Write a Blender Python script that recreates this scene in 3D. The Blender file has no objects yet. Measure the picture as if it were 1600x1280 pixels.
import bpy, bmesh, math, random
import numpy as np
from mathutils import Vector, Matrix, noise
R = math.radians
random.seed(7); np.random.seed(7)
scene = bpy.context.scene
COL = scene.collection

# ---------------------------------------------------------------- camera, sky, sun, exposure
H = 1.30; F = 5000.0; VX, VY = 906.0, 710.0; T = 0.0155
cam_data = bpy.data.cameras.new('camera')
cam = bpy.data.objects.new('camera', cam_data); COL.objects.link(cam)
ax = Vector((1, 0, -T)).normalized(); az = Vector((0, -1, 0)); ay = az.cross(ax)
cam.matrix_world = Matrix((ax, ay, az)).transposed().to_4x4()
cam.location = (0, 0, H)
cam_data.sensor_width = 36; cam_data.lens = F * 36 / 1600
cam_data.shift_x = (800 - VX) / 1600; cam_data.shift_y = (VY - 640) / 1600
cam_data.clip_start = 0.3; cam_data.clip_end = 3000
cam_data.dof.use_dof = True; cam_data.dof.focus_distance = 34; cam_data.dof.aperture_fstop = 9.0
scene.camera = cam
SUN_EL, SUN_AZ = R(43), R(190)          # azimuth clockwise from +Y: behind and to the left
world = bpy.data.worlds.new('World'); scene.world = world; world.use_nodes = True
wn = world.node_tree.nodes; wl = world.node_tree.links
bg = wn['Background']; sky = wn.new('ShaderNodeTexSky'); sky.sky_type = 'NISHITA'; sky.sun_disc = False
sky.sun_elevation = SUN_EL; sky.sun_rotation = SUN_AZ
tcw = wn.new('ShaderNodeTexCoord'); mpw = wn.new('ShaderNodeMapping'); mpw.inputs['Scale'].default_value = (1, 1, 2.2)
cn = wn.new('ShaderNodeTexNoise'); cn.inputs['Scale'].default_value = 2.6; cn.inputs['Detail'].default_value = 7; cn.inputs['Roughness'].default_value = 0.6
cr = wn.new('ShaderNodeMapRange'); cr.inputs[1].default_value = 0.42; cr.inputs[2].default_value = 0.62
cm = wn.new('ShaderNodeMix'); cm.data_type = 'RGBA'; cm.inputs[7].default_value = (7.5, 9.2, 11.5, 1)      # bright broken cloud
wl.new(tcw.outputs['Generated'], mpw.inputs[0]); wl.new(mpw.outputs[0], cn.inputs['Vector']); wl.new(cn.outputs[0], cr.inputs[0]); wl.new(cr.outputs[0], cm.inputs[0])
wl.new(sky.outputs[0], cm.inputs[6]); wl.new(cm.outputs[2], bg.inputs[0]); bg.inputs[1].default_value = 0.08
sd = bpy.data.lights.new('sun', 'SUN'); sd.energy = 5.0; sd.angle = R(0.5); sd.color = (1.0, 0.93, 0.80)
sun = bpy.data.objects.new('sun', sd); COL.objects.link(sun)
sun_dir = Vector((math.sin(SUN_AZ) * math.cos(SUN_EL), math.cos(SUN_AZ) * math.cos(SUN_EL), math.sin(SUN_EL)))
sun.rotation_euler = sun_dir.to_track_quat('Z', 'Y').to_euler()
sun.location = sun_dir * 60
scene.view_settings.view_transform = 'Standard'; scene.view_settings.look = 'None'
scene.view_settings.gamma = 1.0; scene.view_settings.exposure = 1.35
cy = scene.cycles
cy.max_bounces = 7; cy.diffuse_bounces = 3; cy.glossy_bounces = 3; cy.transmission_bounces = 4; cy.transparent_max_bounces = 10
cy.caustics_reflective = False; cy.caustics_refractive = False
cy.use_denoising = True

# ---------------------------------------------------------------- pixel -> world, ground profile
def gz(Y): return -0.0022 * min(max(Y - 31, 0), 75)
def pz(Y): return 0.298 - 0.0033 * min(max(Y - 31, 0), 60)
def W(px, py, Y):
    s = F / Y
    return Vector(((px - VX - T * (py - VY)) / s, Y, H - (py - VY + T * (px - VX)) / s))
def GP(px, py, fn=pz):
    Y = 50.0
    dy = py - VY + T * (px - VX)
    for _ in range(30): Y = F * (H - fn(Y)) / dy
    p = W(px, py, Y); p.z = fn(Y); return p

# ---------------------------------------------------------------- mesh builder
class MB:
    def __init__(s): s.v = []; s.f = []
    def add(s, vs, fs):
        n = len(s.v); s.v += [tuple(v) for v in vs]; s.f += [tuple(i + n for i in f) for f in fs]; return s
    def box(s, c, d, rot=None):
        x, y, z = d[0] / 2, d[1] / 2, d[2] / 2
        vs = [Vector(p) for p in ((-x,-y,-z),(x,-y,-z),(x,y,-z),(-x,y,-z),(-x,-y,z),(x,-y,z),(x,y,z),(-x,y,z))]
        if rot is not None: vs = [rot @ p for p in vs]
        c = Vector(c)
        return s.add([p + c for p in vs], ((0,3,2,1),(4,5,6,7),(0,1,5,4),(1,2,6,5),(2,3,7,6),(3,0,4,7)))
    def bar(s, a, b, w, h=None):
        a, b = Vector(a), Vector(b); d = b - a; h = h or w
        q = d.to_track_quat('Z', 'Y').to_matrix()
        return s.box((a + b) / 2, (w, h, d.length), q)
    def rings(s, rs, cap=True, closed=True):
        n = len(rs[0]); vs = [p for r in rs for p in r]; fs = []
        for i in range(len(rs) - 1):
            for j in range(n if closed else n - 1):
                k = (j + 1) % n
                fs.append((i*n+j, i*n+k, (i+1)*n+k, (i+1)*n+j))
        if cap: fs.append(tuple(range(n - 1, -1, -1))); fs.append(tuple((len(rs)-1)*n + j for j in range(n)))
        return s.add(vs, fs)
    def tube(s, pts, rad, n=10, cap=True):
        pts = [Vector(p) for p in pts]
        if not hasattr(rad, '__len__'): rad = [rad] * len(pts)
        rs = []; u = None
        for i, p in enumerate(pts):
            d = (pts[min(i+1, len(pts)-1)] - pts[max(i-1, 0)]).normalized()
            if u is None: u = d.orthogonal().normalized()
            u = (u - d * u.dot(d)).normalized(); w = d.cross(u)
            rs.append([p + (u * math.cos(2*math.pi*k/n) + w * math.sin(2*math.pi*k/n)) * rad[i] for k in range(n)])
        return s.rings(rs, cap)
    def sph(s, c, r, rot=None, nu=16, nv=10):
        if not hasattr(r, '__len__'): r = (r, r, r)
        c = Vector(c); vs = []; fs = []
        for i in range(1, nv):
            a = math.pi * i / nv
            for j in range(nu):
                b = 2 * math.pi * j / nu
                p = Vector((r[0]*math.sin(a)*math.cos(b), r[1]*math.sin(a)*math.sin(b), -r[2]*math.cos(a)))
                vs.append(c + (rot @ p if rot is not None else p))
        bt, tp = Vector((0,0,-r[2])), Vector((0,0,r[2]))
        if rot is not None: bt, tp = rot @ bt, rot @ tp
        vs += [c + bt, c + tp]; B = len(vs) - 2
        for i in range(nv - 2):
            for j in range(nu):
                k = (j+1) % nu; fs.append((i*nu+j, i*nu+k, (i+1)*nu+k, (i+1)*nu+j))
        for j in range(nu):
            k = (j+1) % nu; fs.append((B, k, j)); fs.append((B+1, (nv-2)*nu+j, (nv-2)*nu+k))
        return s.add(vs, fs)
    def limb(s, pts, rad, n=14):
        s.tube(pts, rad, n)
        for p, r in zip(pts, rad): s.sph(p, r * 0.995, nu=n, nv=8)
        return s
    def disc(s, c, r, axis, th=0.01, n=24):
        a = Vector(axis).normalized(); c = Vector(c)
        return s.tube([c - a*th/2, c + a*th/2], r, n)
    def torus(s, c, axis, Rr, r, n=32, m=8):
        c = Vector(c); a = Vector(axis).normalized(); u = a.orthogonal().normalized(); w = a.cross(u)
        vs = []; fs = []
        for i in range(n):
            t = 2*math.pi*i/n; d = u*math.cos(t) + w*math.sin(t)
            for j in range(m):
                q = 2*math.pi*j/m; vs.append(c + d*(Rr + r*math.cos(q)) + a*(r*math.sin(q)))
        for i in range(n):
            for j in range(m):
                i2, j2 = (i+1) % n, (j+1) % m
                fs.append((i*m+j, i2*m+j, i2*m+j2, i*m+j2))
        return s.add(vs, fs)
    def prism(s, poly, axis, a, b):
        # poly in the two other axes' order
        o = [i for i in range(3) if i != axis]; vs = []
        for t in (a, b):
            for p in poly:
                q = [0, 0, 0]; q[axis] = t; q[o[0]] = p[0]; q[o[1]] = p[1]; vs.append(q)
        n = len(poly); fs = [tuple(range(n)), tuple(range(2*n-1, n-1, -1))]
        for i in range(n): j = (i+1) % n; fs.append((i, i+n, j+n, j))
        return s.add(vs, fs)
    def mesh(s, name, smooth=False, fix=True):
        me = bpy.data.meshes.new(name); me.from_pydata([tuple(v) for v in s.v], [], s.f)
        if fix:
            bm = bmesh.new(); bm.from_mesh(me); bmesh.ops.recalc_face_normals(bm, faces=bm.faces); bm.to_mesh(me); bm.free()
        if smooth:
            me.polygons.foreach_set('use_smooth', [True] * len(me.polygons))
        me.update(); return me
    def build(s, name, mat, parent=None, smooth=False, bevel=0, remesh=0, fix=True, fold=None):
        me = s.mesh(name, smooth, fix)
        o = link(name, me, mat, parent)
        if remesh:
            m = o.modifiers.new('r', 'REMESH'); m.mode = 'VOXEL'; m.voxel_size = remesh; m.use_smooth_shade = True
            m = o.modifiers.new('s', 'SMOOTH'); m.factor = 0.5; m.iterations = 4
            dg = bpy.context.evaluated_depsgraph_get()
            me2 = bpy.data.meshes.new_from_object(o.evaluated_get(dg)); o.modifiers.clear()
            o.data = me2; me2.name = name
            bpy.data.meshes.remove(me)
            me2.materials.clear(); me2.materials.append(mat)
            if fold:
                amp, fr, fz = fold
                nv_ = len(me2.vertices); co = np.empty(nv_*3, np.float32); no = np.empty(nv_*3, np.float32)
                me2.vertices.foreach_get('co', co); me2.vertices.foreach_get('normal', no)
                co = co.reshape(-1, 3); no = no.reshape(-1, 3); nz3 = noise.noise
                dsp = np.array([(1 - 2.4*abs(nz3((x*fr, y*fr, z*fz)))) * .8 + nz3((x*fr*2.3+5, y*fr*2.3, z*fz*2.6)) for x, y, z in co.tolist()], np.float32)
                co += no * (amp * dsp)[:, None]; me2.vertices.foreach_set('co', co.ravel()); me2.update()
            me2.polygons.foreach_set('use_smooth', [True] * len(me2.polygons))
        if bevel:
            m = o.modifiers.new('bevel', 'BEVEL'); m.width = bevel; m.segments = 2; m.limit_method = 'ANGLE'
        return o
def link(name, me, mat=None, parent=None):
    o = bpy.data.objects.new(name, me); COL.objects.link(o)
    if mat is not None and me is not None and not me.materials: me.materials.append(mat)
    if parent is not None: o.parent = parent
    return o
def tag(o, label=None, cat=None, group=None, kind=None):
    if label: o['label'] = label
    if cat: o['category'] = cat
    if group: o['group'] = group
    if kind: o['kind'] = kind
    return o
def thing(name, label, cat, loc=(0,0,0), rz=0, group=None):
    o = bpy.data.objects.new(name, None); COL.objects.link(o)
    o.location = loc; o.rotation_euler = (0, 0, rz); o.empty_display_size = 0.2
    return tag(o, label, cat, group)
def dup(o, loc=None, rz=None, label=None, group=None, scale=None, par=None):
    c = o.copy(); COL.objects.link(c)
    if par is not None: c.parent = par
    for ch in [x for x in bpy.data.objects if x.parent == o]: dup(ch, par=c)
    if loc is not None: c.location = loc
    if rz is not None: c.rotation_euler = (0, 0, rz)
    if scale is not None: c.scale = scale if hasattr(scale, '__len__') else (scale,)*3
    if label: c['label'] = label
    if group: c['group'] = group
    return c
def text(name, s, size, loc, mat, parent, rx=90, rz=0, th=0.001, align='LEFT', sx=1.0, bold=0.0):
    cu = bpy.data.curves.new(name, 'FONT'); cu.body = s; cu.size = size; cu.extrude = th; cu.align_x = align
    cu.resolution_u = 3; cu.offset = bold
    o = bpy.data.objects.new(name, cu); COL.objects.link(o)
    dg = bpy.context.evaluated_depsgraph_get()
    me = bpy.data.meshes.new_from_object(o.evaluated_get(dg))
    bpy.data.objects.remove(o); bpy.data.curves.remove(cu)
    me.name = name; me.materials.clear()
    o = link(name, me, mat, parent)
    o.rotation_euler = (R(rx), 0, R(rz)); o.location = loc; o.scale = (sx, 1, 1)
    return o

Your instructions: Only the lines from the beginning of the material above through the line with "COL = scene.collection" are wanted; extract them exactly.

Written response:
Write a Blender Python script that recreates this scene in 3D. The Blender file has no objects yet. Measure the picture as if it were 1600x1280 pixels.
import bpy, bmesh, math, random
import numpy as np
from mathutils import Vector, Matrix, noise
R = math.radians
random.seed(7); np.random.seed(7)
scene = bpy.context.scene
COL = scene.collection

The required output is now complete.